Piano SKU: FG.55011-717-4
Composed by Einar Englund. Score. Fennica Gehrman #55011-717-4. Published by Fennica Gehrman (FG.55011-717-4). ISBN 9790550117174.
It was through Einar Englund (1916-1999) that the Neoclassicism already familiar elsewhere in the world landed on Finnish shores in the late 1940s. A composer especially of large-scale orchestral and chamber works, Englund is one of the greatest Finnish symphonists.
Sinuhe is an example of a Finnish composition founded on a non-Finnish subject handled in a non-National-Romantic way. This probably partly explains why the score has fallen into oblivion in Finland: the Oriental moods and the Nile do not correspond to the view of a Finnish composition as one favouring topics from the national epic, the Kalevala, and lakeland scenery. The music also incorporates motifs derived from Lapp yoiks used by Englund in his score for the film The White Deer (1952). When it was written, the ballet's combination of a historical subject with an exotic, stylised idiom showed that Englund had his finger on the international pulse, unlike, say, Samuel Barber's ballet Medea (1946) and Aram Khachaturian's ballet Spartacus (1956).

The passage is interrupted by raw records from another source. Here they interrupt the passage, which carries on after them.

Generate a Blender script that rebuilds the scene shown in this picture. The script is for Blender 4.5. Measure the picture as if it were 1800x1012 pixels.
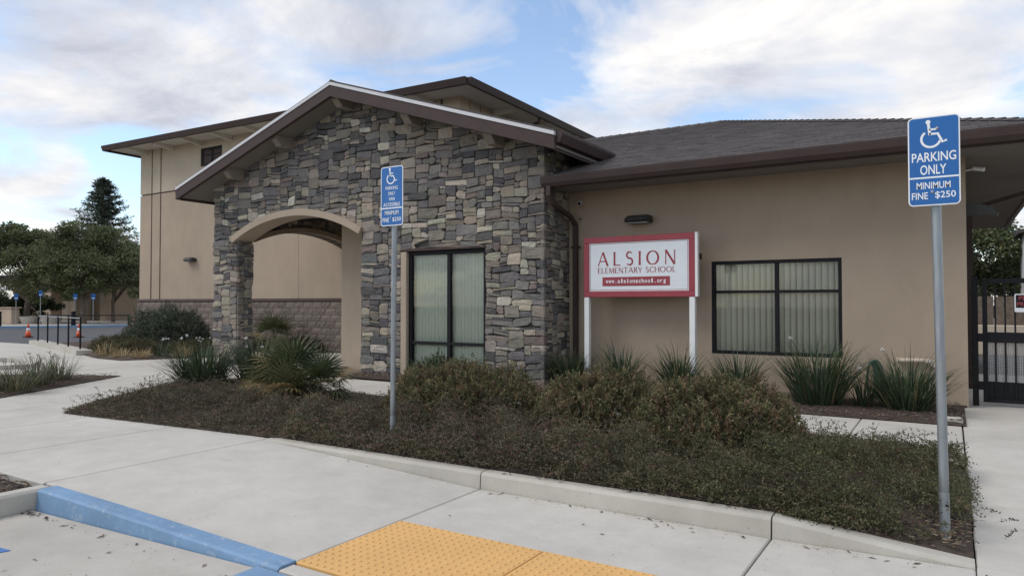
import bpy, math, random
import numpy as np
from mathutils import Vector, Matrix

for o in list(bpy.data.objects): bpy.data.objects.remove(o)
S = bpy.context.scene
R = math.radians
rnd = random.Random(7)
NR = np.random.default_rng(11)
COL = S.collection

# ------------------------------------------------------------------ camera
cam_d = bpy.data.cameras.new('camera'); cam = bpy.data.objects.new('camera', cam_d); COL.objects.link(cam)
cam.location = (0, 0, 1.5); cam.rotation_euler = (R(91.25), 0, R(31.94))
cam_d.sensor_width = 36; cam_d.lens = 36 * 1235 / 1800; cam_d.clip_end = 2000; cam_d.clip_start = .05
S.camera = cam

# ------------------------------------------------------------------ world, sun, exposure
SUN_AZ = math.atan2(-.75, -.66); SUN_EL = R(48)
world = bpy.data.worlds.new('World'); S.world = world; world.use_nodes = True
wn, wl = world.node_tree.nodes, world.node_tree.links
wn.clear()
def wnode(t, **k):
    n = wn.new(t)
    for a, b in k.items(): setattr(n, a, b)
    return n
w_out = wnode('ShaderNodeOutputWorld'); w_mix = wnode('ShaderNodeMixShader')
w_bg = wnode('ShaderNodeBackground'); w_bg.inputs[1].default_value = .145
w_cl = wnode('ShaderNodeBackground'); w_cl.inputs[1].default_value = .88
sky = wnode('ShaderNodeTexSky'); sky.sky_type = 'NISHITA'; sky.sun_disc = False
sky.sun_elevation = SUN_EL; sky.sun_rotation = SUN_AZ; sky.dust_density = .6; sky.ozone_density = 1.2
wl.new(sky.outputs[0], w_bg.inputs[0])
tc = wnode('ShaderNodeTexCoord'); sp = wnode('ShaderNodeSeparateXYZ'); wl.new(tc.outputs['Generated'], sp.inputs[0])
def wmath(op, a, b):
    n = wnode('ShaderNodeMath', operation=op)
    for i, v in enumerate((a, b)):
        if isinstance(v, (int, float)): n.inputs[i].default_value = v
        else: wl.new(v, n.inputs[i])
    return n.outputs[0]
zz = wmath('ADD', wmath('MAXIMUM', sp.outputs[2], 0.0), .22)
cx_ = wmath('DIVIDE', sp.outputs[0], zz); cy_ = wmath('DIVIDE', sp.outputs[1], zz)
cv = wnode('ShaderNodeCombineXYZ'); wl.new(cx_, cv.inputs[0]); wl.new(cy_, cv.inputs[1]); cv.inputs[2].default_value = 3.7
def wnoise(scale, detail, rough, off):
    m = wnode('ShaderNodeVectorMath', operation='ADD'); wl.new(cv.outputs[0], m.inputs[0]); m.inputs[1].default_value = off
    n = wnode('ShaderNodeTexNoise'); n.inputs['Scale'].default_value = scale; n.inputs['Detail'].default_value = detail
    n.inputs['Roughness'].default_value = rough; n.inputs['Distortion'].default_value = .45; wl.new(m.outputs[0], n.inputs['Vector']); return n.outputs[0]
def wramp(src, stops):
    r = wnode('ShaderNodeValToRGB'); wl.new(src, r.inputs[0])
    e = r.color_ramp.elements
    while len(e) < len(stops): e.new(.5)
    for i, (p, c) in enumerate(stops): e[i].position = p; e[i].color = (*c, 1)
    return r.outputs[0]
m_cl = wramp(wnoise(1.6, 10, .53, (5.5, 15, 2)), [(.425, (.05, .05, .05)), (.495, (.66, .66, .66)), (.585, (1, 1, 1))])
c_cl = wramp(wnoise(1.7, 8, .6, (7.1, 2.2, 1.0)), [(.34, (.43, .45, .52)), (.50, (.62, .63, .67)), (.68, (.90, .86, .80))])
wl.new(c_cl, w_cl.inputs[0]); wl.new(m_cl, w_mix.inputs[0])
wl.new(w_bg.outputs[0], w_mix.inputs[1]); wl.new(w_cl.outputs[0], w_mix.inputs[2]); wl.new(w_mix.outputs[0], w_out.inputs[0])

sun_d = bpy.data.lights.new('sun', 'SUN'); sun = bpy.data.objects.new('sun', sun_d); COL.objects.link(sun)
sun_d.energy = 1.1; sun_d.angle = R(30); sun_d.color = (1, .95, .87)
_sv = Vector((math.sin(SUN_AZ) * math.cos(SUN_EL), math.cos(SUN_AZ) * math.cos(SUN_EL), math.sin(SUN_EL)))
sun.rotation_euler = (-_sv).to_track_quat('-Z', 'Y').to_euler(); sun.location = (0, 0, 40)
S.view_settings.view_transform = 'Standard'; S.view_settings.look = 'None'
S.view_settings.exposure = 0.60; S.view_settings.gamma = 1; S.view_settings.use_curve_mapping = False

# ------------------------------------------------------------------ materials
def srgb(r, g, b):
    f = lambda c: (c / 12.92 if c <= .04045 else ((c + .055) / 1.055) ** 2.4)
    return tuple(f(v / 255) for v in (r, g, b))
def new_mat(name):
    m = bpy.data.materials.new(name); m.use_nodes = True
    return m, m.node_tree.nodes, m.node_tree.links, m.node_tree.nodes['Principled BSDF']
def noise(N, L, scale, detail=5, rough=.55, coord='Object', stretch=None):
    t = N.new('ShaderNodeTexCoord'); n = N.new('ShaderNodeTexNoise')
    n.inputs['Scale'].default_value = scale; n.inputs['Detail'].default_value = detail; n.inputs['Roughness'].default_value = rough
    src = t.outputs[coord]
    if stretch:
        mp = N.new('ShaderNodeMapping'); mp.inputs['Scale'].default_value = stretch; L.new(src, mp.inputs[0]); src = mp.outputs[0]
    L.new(src, n.inputs['Vector']); return n.outputs[0]
def ramp(N, L, src, stops):
    r = N.new('ShaderNodeValToRGB'); L.new(src, r.inputs[0]); e = r.color_ramp.elements
    while len(e) < len(stops): e.new(.5)
    for i, (p, c) in enumerate(stops): e[i].position = p; e[i].color = (*c, 1)
    return r.outputs[0]
def mixc(N, L, fac, a, b, mode='MIX'):
    n = N.new('ShaderNodeMix'); n.data_type = 'RGBA'; n.blend_type = mode
    for i, v in ((0, fac), (6, a), (7, b)):
        if isinstance(v, (int, float)): n.inputs[i].default_value = v
        elif isinstance(v, tuple): n.inputs[i].default_value = (*v, 1)
        else: L.new(v, n.inputs[i])
    return n.outputs[2]
def bump(N, L, P, src, strength, dist=.01):
    b = N.new('ShaderNodeBump'); b.inputs['Strength'].default_value = strength; b.inputs['Distance'].default_value = dist
    L.new(src, b.inputs['Height']); L.new(b.outputs[0], P.inputs['Normal'])
def simple(name, c, rough=.6, metal=0, var=.12, vscale=6, bscale=0, bstr=.2, bdist=.004, spec=.5, stretch=None, coord='Object'):
    m, N, L, P = new_mat(name)
    lo = tuple(v * (1 - var) for v in c); hi = tuple(min(1, v * (1 + var)) for v in c)
    L.new(ramp(N, L, noise(N, L, vscale, 6, .6, coord, stretch), [(.3, lo), (.7, hi)]), P.inputs['Base Color'])
    P.inputs['Roughness'].default_value = rough; P.inputs['Metallic'].default_value = metal; P.inputs['Specular IOR Level'].default_value = spec
    if bscale: bump(N, L, P, noise(N, L, bscale, 6, .65, coord), bstr, bdist)
    return m
def stucco(name, c):
    m, N, L, P = new_mat(name)
    big = noise(N, L, .55, 6, .6); med = noise(N, L, 3.5, 5, .6, stretch=(1, 1, .35))
    a = ramp(N, L, big, [(.3, tuple(v * .90 for v in c)), (.7, tuple(v * 1.07 for v in c))])
    b = ramp(N, L, med, [(.3, (.95, .95, .95)), (.7, (1.03, 1.03, 1.03))])
    L.new(mixc(N, L, 1.0, a, b, 'MULTIPLY'), P.inputs['Base Color'])
    P.inputs['Roughness'].default_value = .93; P.inputs['Specular IOR Level'].default_value = .15
    bump(N, L, P, noise(N, L, 90, 6, .7), .5, .006); return m
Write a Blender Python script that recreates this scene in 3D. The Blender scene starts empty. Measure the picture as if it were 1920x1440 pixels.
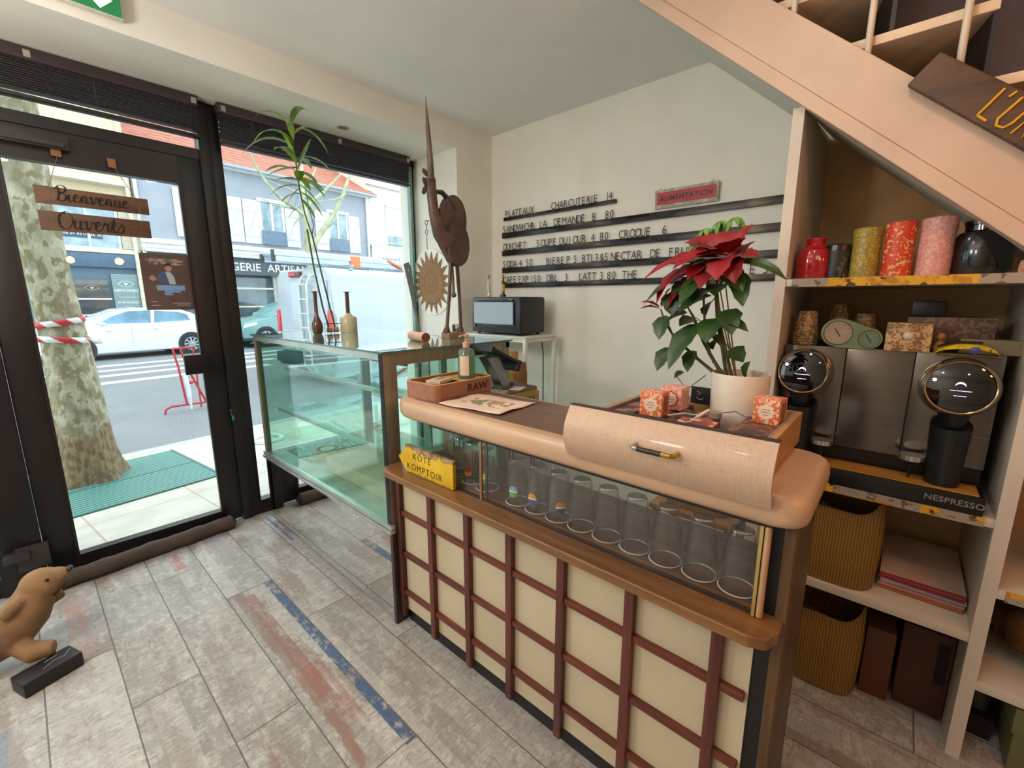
import bpy, bmesh, math, random
from math import sin, cos, pi, radians
from mathutils import Vector, Matrix
random.seed(7)
SC = bpy.context.scene
COL = SC.collection
# ------------------------------------------------------------------ camera
cd = bpy.data.cameras.new('camera'); cam = bpy.data.objects.new('camera', cd); COL.objects.link(cam)
cd.sensor_fit = 'HORIZONTAL'; cd.sensor_width = 36.0; cd.lens = 36.0 * 821.1 / 1920
cd.clip_start = 0.02; cd.clip_end = 200
cam.location = (0, 0, 1.5); cam.rotation_euler = (radians(90 - 10.73), 0, radians(-48.29))
SC.camera = cam
# ------------------------------------------------------------------ world, exposure
SC.view_settings.view_transform = 'Standard'; SC.view_settings.look = 'None'
SC.view_settings.exposure = 0.0; SC.view_settings.gamma = 1.0; SC.view_settings.use_curve_mapping = False
SC.cycles.max_bounces = 10; SC.cycles.diffuse_bounces = 5; SC.cycles.glossy_bounces = 5
SC.cycles.transparent_max_bounces = 40; SC.cycles.sample_clamp_indirect = 6.0
SC.cycles.caustics_reflective = False; SC.cycles.caustics_refractive = False
W = bpy.data.worlds.new('overcast_sky'); SC.world = W; W.use_nodes = True
wn = W.node_tree; bg = wn.nodes['Background']
bg.inputs[0].default_value = (0.86, 0.93, 1.0, 1); bg.inputs[1].default_value = 3.6

def point(name, loc, power, col, size=0.05, kind='POINT', rot=None, spot=None, blend=.6):
    l = bpy.data.lights.new(name, kind); l.energy = power; l.color = col
    if kind == 'AREA': l.shape = 'DISK'; l.size = size
    else: l.shadow_soft_size = size
    if kind == 'SPOT': l.spot_size = radians(spot); l.spot_blend = blend
    o = bpy.data.objects.new(name, l); COL.objects.link(o); o.location = loc
    if rot: o.rotation_euler = rot
    return o
WARM = (1.0, 0.42, 0.14)
NEUT = (1.0, 0.92, 0.82)
FILL_GLOBES = [(-.60, 2.05, 2.15), (-1.35, 1.3, 2.15)]      # globe lamps added left of the view to brighten the interior
BULBS = [(0.95, -0.70, 1.98), (0.55, -1.15, 2.00), (1.30, -1.25, 1.95)]       # the filament bulbs hang here
FILL_DOWN = [(0.1, 1.5, 2.83), (0.1, 0.2, 2.83), (1.2, 1.6, 2.83), (1.2, 0.3, 2.83), (-1.2, 0.8, 2.83), (-1.2, -0.8, 2.83)]  # ceiling spots added as neutral fill for the interior
for i, p in enumerate(BULBS):
    point('filament_bulb_light', (p[0], p[1], p[2]), 6.5, WARM, 0.04)
for i, p in enumerate(FILL_DOWN):
    point('ceiling_fill_light', (p[0], p[1], 2.79), 3, NEUT, 0.12, 'AREA')
for i, p in enumerate(FILL_GLOBES):
    point('globe_fill_light', p, 58, (.94, .97, 1.0), 0.13)

# ------------------------------------------------------------------ materials
def lin(h):
    if isinstance(h, str):
        h = h.lstrip('#'); c = [int(h[i:i + 2], 16) / 255 for i in (0, 2, 4)]
    else: c = list(h)
    return tuple((x / 12.92 if x <= .04045 else ((x + .055) / 1.055) ** 2.4) for x in c) + (1,)

class G:
    """small node-graph helper"""
    def __init__(s, name):
        s.m = bpy.data.materials.new(name); s.m.use_nodes = True; s.t = s.m.node_tree
        s.t.nodes.clear(); s.o = s.t.nodes.new('ShaderNodeOutputMaterial'); s.co = None
    def n(s, ty, ins=None, **kw):
        nd = s.t.nodes.new('ShaderNode' + ty)
        for k, v in kw.items(): setattr(nd, k, v)
        for k, v in (ins or {}).items():
            i = nd.inputs[k]
            if hasattr(v, 'is_linked') or isinstance(v, bpy.types.NodeSocket): s.t.links.new(v, i)
            else: i.default_value = v
        return nd
    def pos(s):
        if not s.co: s.co = s.n('TexCoord').outputs['Object']
        return s.co
    def scaled(s, sc, off=(0, 0, 0)):
        return s.n('Mapping', {0: s.pos(), 1: off, 3: sc}).outputs[0]
    def m2(s, op, a, b=0.0, c=None):
        d = {0: a, 1: b}
        if c is not None: d[2] = c
        return s.n('Math', d, operation=op).outputs[0]
    def sep(s, v=None):
        nd = s.n('SeparateXYZ', {0: v if v is not None else s.pos()}); return nd.outputs
    def noise(s, sc, scale=5, det=3, off=(0, 0, 0)):
        return s.n('TexNoise', {'Vector': s.scaled(sc, off), 'Scale': scale, 'Detail': det}).outputs[0]
    def ramp(s, f, stops, interp='LINEAR'):
        nd = s.n('ValToRGB', {0: f}); cr = nd.color_ramp; cr.interpolation = interp
        while len(cr.elements) < len(stops): cr.elements.new(.5)
        for e, (p, c) in zip(cr.elements, stops):
            e.position = p; e.color = lin(c) if isinstance(c, (str, tuple)) else (c, c, c, 1)
        return nd.outputs[0]
    def mix(s, f, a, b, bt='MIX'):
        d = {0: f}
        nd = s.n('Mix', None, data_type='RGBA', blend_type=bt)
        for k, v in ((0, f), (6, a), (7, b)):
            if isinstance(v, bpy.types.NodeSocket): s.t.links.new(v, nd.inputs[k])
            elif isinstance(v, (int, float)): nd.inputs[k].default_value = v if k == 0 else (v, v, v, 1)
            else: nd.inputs[k].default_value = lin(v)
        return nd.outputs[2]
    def band(s, v, a, b):
        return s.m2('MULTIPLY', s.m2('GREATER_THAN', v, a), s.m2('LESS_THAN', v, b))
    def bsdf(s, col, rough=.5, metal=0, bump=None, bs=.2, bd=.01, emit=None, es=0, coat=0, spec=.5, trans=0):
        p = s.n('BsdfPrincipled')
        for k, v in (('Base Color', col), ('Roughness', rough), ('Metallic', metal), ('Coat Weight', coat),
                     ('Specular IOR Level', spec), ('Transmission Weight', trans)):
            if isinstance(v, bpy.types.NodeSocket): s.t.links.new(v, p.inputs[k])
            elif k == 'Base Color': p.inputs[k].default_value = lin(v)
            else: p.inputs[k].default_value = v
        if emit is not None:
            if isinstance(emit, bpy.types.NodeSocket): s.t.links.new(emit, p.inputs['Emission Color'])
            else: p.inputs['Emission Color'].default_value = lin(emit)
            if isinstance(es, bpy.types.NodeSocket): s.t.links.new(es, p.inputs['Emission Strength'])
            else: p.inputs['Emission Strength'].default_value = es
        if bump is not None:
            b = s.n('Bump', {'Strength': bs, 'Distance': bd, 'Height': bump}); s.t.links.new(b.outputs[0], p.inputs['Normal'])
        s.t.links.new(p.outputs[0], s.o.inputs[0]); return s.m

MC = {}
def M(col, rough=.5, metal=0, var=0.06, scale=8, st=(1, 1, 1), bump=0, bscale=80, emit=0, coat=0, spec=.5, c2=None, lo=.35, hi=.65):
    """plain surface with a procedural tone variation"""
    key = (col, rough, metal, var, scale, st, bump, bscale, emit, coat, spec, c2, lo, hi)
    if key in MC: return MC[key]
    g = G('surface_' + str(col).strip('#')); c = lin(col)
    f = g.noise(st, scale, 4)
    if c2 is None:
        d = tuple(max(0, x * (1 - var * 2)) for x in c[:3]) + (1,); e = tuple(min(1, x * (1 + var)) for x in c[:3]) + (1,)
    else: d = lin(c2); e = c
    nd = g.n('ValToRGB', {0: f}); cr = nd.color_ramp
    cr.elements[0].position = lo; cr.elements[0].color = d; cr.elements[1].position = hi; cr.elements[1].color = e
    colo = nd.outputs[0]
    bn = g.noise((1, 1, 1), bscale, 3) if bump else None
    MC[key] = g.bsdf(colo, rough, metal, bn, bump, .004, colo if emit else None, emit, coat, spec)
    return MC[key]

def wood(c1, c2, axis='Y', rough=.5, scale=14, st=12, coat=0):
    key = ('wood', c1, c2, axis, rough, scale, st, coat)
    if key in MC: return MC[key]
    g = G('wood_' + c1.strip('#')); sc = [st, st, st]; sc['XYZ'.index(axis)] = 1
    f = g.noise(tuple(sc), scale / 8, 6); f2 = g.noise(tuple(3 * x for x in sc), scale / 4, 3)
    fm = g.m2('ADD', g.m2('MULTIPLY', f, .7), g.m2('MULTIPLY', f2, .3))
    MC[key] = g.bsdf(g.ramp(fm, [(.35, c2), (.62, c1)]), rough, 0, f2, .15, .002, coat=coat)
    return MC[key]

def schlick(g, f0=.04, mul=1.0, blend=.5):
    fc = g.n('LayerWeight', {'Blend': blend}).outputs['Facing']
    return fc, g.m2('MULTIPLY_ADD', g.m2('POWER', fc, 5.0), .96 * mul, f0 * mul)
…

The suite from Sinuhe is in five scenes. It omits the original overture and almost all the music for the second half of the ballet. Sinuhe's hapless love for the courtesan Nefernefer is described with languorous sensuality. His servant Kaptah throws himself into a frenzied dance with the Cretan maidens. The suite ends with the rhythmic war dance of his friend Horemheb.